A red filter helps significantly below 5 metres in UK coastal waters, where green and blue wavelengths dominate. Most budget cameras accept clip-on filters (£8–£15 on Amazon). Above 5 metres or in freshwater with good visibility, manual white balance adjustment — available on AKASO and SJCAM models — often produces better results than a physical filter.

How does the AKASO Brave 7 LE compare to a GoPro for underwater use?

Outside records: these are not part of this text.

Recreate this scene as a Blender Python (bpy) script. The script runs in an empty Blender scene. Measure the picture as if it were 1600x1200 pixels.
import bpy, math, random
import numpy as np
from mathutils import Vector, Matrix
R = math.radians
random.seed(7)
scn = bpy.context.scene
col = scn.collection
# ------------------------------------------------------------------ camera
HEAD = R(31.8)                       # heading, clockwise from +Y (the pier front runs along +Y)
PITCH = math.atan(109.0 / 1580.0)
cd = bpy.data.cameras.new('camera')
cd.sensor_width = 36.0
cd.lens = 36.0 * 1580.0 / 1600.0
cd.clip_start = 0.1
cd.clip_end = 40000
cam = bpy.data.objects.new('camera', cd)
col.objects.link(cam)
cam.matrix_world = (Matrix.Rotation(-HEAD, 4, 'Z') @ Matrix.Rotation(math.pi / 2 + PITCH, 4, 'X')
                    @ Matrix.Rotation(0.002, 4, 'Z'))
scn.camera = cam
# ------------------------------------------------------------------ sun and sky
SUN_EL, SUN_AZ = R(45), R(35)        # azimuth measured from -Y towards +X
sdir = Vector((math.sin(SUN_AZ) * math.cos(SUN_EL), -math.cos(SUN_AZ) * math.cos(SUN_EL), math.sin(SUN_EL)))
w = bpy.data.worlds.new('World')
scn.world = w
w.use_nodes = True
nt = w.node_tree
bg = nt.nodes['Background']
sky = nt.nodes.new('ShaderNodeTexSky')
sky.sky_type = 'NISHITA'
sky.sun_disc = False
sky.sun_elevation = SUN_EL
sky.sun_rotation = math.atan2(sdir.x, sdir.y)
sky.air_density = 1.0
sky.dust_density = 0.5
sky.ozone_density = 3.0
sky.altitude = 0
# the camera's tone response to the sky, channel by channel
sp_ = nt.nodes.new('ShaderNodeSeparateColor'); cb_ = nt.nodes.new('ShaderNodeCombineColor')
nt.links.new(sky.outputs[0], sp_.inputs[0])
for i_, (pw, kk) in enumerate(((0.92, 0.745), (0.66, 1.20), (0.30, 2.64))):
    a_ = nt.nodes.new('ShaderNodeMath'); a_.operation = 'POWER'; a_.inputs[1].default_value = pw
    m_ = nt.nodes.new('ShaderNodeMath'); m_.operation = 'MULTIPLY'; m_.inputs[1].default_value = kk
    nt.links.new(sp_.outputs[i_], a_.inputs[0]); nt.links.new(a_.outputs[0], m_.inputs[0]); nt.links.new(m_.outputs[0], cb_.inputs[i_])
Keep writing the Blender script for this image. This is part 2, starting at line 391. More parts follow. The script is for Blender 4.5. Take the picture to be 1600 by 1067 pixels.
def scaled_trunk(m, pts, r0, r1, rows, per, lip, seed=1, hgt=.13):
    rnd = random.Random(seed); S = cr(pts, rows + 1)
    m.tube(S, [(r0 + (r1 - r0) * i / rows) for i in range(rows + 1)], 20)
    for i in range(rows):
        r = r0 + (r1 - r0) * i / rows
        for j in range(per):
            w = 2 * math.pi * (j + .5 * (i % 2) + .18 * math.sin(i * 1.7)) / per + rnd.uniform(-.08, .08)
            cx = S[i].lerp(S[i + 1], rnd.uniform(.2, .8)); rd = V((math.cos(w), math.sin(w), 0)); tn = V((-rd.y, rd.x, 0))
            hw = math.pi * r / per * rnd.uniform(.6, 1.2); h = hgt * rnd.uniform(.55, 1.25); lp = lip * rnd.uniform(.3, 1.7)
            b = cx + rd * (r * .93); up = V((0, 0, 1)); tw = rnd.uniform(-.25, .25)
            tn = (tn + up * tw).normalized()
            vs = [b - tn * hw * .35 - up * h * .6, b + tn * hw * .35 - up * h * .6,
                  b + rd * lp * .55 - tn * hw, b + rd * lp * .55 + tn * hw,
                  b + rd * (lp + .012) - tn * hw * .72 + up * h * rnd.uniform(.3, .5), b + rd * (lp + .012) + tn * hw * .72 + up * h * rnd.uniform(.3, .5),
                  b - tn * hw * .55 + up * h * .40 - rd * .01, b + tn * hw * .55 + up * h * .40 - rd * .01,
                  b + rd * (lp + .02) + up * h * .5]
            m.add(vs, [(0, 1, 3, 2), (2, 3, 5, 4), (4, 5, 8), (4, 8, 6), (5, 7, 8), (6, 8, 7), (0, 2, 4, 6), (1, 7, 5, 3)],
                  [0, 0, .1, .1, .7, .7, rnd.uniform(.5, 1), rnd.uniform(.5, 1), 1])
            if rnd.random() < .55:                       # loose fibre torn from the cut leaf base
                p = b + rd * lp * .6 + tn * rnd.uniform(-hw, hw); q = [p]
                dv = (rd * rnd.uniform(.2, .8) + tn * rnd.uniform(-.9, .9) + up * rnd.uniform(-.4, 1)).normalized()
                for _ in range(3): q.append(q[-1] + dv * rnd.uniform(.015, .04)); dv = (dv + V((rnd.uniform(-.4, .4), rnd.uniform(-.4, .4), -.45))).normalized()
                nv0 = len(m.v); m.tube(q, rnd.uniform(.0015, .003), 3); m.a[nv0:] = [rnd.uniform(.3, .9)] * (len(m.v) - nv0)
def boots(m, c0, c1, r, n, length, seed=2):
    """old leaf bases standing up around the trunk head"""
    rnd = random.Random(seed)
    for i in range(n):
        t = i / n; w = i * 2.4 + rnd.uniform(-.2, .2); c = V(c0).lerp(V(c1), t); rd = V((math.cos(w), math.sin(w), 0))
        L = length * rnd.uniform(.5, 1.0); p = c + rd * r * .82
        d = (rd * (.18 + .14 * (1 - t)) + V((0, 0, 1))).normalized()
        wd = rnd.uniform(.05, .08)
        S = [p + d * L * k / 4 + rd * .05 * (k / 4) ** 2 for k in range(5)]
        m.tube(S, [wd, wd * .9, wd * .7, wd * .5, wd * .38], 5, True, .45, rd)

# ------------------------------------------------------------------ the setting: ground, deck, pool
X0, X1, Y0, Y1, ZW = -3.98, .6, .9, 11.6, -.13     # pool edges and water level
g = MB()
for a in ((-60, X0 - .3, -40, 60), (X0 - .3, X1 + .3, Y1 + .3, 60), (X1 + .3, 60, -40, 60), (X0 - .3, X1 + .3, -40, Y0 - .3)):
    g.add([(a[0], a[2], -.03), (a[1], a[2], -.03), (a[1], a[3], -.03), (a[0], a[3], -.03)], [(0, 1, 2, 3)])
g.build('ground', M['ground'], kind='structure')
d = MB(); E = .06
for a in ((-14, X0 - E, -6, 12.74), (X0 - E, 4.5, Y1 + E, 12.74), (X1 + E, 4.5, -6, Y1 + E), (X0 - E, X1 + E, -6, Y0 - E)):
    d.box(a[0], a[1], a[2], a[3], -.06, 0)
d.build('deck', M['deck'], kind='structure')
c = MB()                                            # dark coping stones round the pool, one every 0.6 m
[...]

The GoPro Hero13 Black (£399.99) outperforms the AKASO Brave 7 LE (£104.99) in stabilisation, low-light performance, and maximum resolution (5.3K vs 4K). The AKASO includes a 40-metre waterproof case in the bundle, while GoPro's dive housing costs an additional £49.99. For recreational snorkeling and fishing, the AKASO delivers roughly 80% of GoPro's image quality at 26% of the total cost.

Key Takeaways

  • Best overall value: The AKASO Brave 7 LE at £104.99 offers the strongest combination of 4K/30fps quality, 40-metre waterproof housing, and included accessories for UK underwater use.
  • Budget doesn't mean disposable: Sub-£100 4K action cameras now deliver genuinely usable underwater footage for fishing, snorkeling, and recreational scuba diving to 30–40 metres.
  • UK waters demand specific features: Manual white balance, wide-angle lenses (170°+), and cold-weather battery performance matter more than raw resolution in British conditions.
  • Total cost matters: Cameras requiring separate waterproof housings (Xiaomi, GoPro) often cost £25–£50 more than advertised once you're dive-ready.
  • Premium cameras justify cost only for professionals: The GoPro Hero13 Black and Sony alternatives offer superior stabilisation and low-light performance, but recreational users won't see proportional returns on a 4x price increase.
  • Battery planning is essential: Expect 20–30% reduced battery life in UK sea temperatures (7–17°C). Carry at least one spare for any session over 60 minutes.
  • Red filters and lighting: Budget cameras benefit from £8–£15 clip-on red filters below 5 metres in coastal waters — a small investment that dramatically improves colour accuracy.